/---
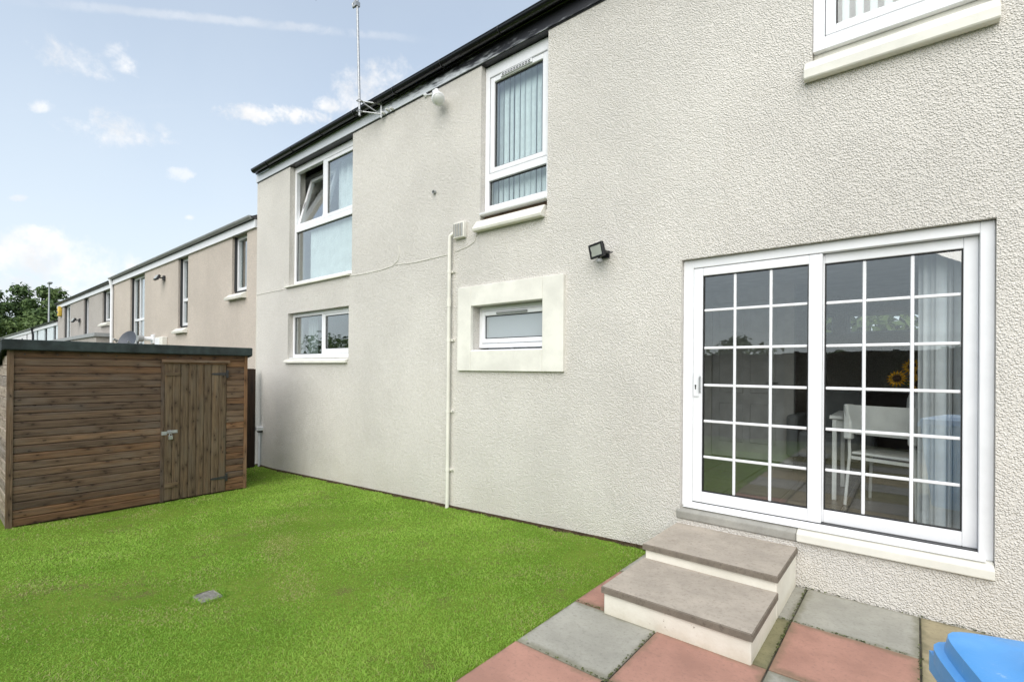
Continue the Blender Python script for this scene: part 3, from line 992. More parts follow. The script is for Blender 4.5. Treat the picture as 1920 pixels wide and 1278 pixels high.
for pts, rad in (([(-9.66, 2.925), (-9.2, 2.93), (-8.55, 2.926)], .0045),
                 ([(-6.50, 2.925), (-6.1, 2.915), (-5.7, 2.925), (-5.48, 2.945), (-5.37, 3.0), (-5.335, 3.08), (-5.34, 3.2)], .0045),
                 ([(-5.42, 2.955), (-5.0, 2.93), (-4.36, 2.945)], .004), ([(-4.27, 2.96), (-4.05, 2.99), (-3.95, 3.03), (-3.91, 3.11)], .004),
                 ([(-8.52, 2.99), (-8.545, 3.03), (-8.55, 3.1), (-8.53, 3.14)], .004), ([(-9.655, 2.92), (-9.655, .2), (-9.65, -.2)], .005)):
    MB().tube([(x, -.004, z) for x, z in pts], rad, 6).build('wall_cable', 'cream_trim', house)
smooth(MB().lathe([(.024, 0), (.024, .035), (.017, .035), (.017, .004)], (-4.634, .0, 3.754), 14, (0, -1, 0)).build('overflow_pipe', 'grey_plastic', house))

# ================================================================== STEPS
steps = thing('garden_steps', (-1.1, -.66, 0), 'two stone garden steps with cream painted risers below the patio doors', 'steps')
MB().box(-1.537, -.662, -1.278, -.664, -.03, .129).build('lower_block', 'riser_paint', steps, bev=.006)
MB().box(-1.535, -.662, -.655, -.001, -.03, .236).build('upper_block', 'riser_paint', steps, bev=.006)


def tread(x0, x1, y0, y1, z0, z1, nm, me_seed):
    q = MB()
    c = .006
    q.cur = 1
    q.box(x0, x1, y0, y1, z0, z1 - c)
    q.f.pop(1), q.mi.pop(1)
    i = [(x0, y0), (x1, y0), (x1, y1), (x0, y1)]
    j = [(x0 + c, y0 + c), (x1 - c, y0 + c), (x1 - c, y1), (x0 + c, y1)]
    for k in range(3):
        k2 = (k + 1) % 4
        q.face((*i[k], z1 - c), (*i[k2], z1 - c), (*j[k2], z1), (*j[k], z1))
    q.face((*i[3], z1 - c), (*i[0], z1 - c), (*j[0], z1), (*j[3], z1))
    q.cur = 0
    q.face(*[(*p, z1) for p in j])
    return q.build(nm, ['tread_stone', 'tread_edge'], steps)


tread(-1.549, -.652, -1.292, -.657, .130, .172, 'tread', 0)
tread(-1.549, -.652, -.674, -.003, .237, .278, 'tread', 1)

# ================================================================== SHED
SX, SZ = -7.647, -.245
shed = thing('garden_shed', (SX, -2.22, SZ), 'weathered brown timber garden shed with closed plank door and dark felt roof', 'shed')
SY0, SY1, STOP = -3.452, -.99, 1.755          # front wall span and its top
SLOPE, DEPTH = .20, 1.35


def plank_mesh(L, h, mat, t=.015, name='board'):
    """shiplap board: flat face, bevelled bottom and a rebate under the board above"""
    q = MB()
    q.prism([(0, .001), (t, .002), (t, h - .019), (t * .55, h - .012), (t * .12, h - .009), (0, h)], 'x', 0, L)
    return q.mesh(name, mat)


def rel(p):
    return (p[0] - SX, p[1] + 2.22, p[2] - SZ)


bh = .0885
front = bpy.data.objects.new('front_wall', MB().box(-.02, -.002, SY0 + .03 + 2.22, SY1 - .02 + 2.22, .06, STOP - SZ - .03).mesh('front_wall', 'trim_wood'))
COL.objects.link(front)
front.parent = shed
nb = 22
DY0, DY1 = -2.045, -1.262
meshes = {}


def board(parent, name, L, h, mat, loc, X, Y, Z, t=.015):
    key = (round(L, 3), round(h, 3), mat, t)
    if key not in meshes:
        meshes[key] = plank_mesh(L, h, mat, t)
    return place(name, meshes[key], parent, frame4(rel(loc), X, Y, Z))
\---
### Stated goal
Please restate the material above line by line, exactly, beginning at its first line and ending with the line that contains "-.03, .236).build('upper_block', 'riser_paint', steps, bev=.006)", without any pictures.

### Solution to the exercise
Continue the Blender Python script for this scene: part 3, from line 992. More parts follow. The script is for Blender 4.5. Treat the picture as 1920 pixels wide and 1278 pixels high.
for pts, rad in (([(-9.66, 2.925), (-9.2, 2.93), (-8.55, 2.926)], .0045),
                 ([(-6.50, 2.925), (-6.1, 2.915), (-5.7, 2.925), (-5.48, 2.945), (-5.37, 3.0), (-5.335, 3.08), (-5.34, 3.2)], .0045),
                 ([(-5.42, 2.955), (-5.0, 2.93), (-4.36, 2.945)], .004), ([(-4.27, 2.96), (-4.05, 2.99), (-3.95, 3.03), (-3.91, 3.11)], .004),
                 ([(-8.52, 2.99), (-8.545, 3.03), (-8.55, 3.1), (-8.53, 3.14)], .004), ([(-9.655, 2.92), (-9.655, .2), (-9.65, -.2)], .005)):
    MB().tube([(x, -.004, z) for x, z in pts], rad, 6).build('wall_cable', 'cream_trim', house)
smooth(MB().lathe([(.024, 0), (.024, .035), (.017, .035), (.017, .004)], (-4.634, .0, 3.754), 14, (0, -1, 0)).build('overflow_pipe', 'grey_plastic', house))

# ================================================================== STEPS
steps = thing('garden_steps', (-1.1, -.66, 0), 'two stone garden steps with cream painted risers below the patio doors', 'steps')
MB().box(-1.537, -.662, -1.278, -.664, -.03, .129).build('lower_block', 'riser_paint', steps, bev=.006)
MB().box(-1.535, -.662, -.655, -.001, -.03, .236).build('upper_block', 'riser_paint', steps, bev=.006)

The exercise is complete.